Kacyira commented that growth in African cities was driven by a combination of factors, including high levels of rural–urban migration, natural population increase and growth in commercial agriculture and other sectors, as well as negative events such as conflicts.

The inevitable urban transition in Africa, she said, would place immense strain on affordable urban land and housing provisions in the coming decades and, more importantly, on government financial resources, adding that it would undoubtedly test government capacities and creativity in crafting appropriate responses to the challenges of rapid urbanisation.

“Local and central authorities must, therefore, develop sound policies and strategies if cities are to become real engines of national economic growth with the potential to reduce poverty and enhance quality of life for all,” she pointed out.
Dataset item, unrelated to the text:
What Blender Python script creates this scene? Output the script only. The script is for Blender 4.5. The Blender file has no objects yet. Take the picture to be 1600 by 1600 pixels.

Kacyira noted that patterns of urbanisation in Africa were not uniform, adding that Southern and North Africa passed the urban tipping point in the mid-1990s and late 2000s respectively.
“Eastern Africa will not reach the urban transition until at least 2050,” she stated.
There were high levels of urban primacy in countries with a concentration of people and capital, she said. This is often detrimental to the development of other areas in these countries and turns primate cities into self-perpetuating magnates of attraction while further accentuating urban diseconomies of scale.

“In Africa, strong rural-urban ties exist, keeping many people in perpetual motion between urban and rural bases. This functions as an economic and social safety net, allowing for access to constantly shifting economic opportunities and other networks,” she pointed out.
Kacyira mentioned that urban sprawl and unplanned periurban development were also widespread, noting that fragmented, sprawling and unserviced areas were some of the fastest-growing parts of cities.

Also increasingly visible on the continent were new urban configurations with the emergence of regional urbanisation patterns, she added, which included city regions and their associated urban corridors, creating mega urban regions.
She said these regions’ spatial and functional features demanded new urban management methods to ensure consistent areawide governance.

Kacyira said that the full potential of urbanisation on the continent had not yet been fully realised, with African cities continuing to face massive challenges.

Much of the urbanisation in Africa is unplanned and takes place in a chaotic manner, directly contributing to the proliferation of slums and informal settlements.

“The high slum and informal settlement incidence in African cities is representative of an urban divide, underlined by economic, social, cultural and political fragmentation barriers,” she said.
Kacyira added that access to affordable housing was constrained because conventional housing finance in Africa was undeveloped and seldom served low-income households.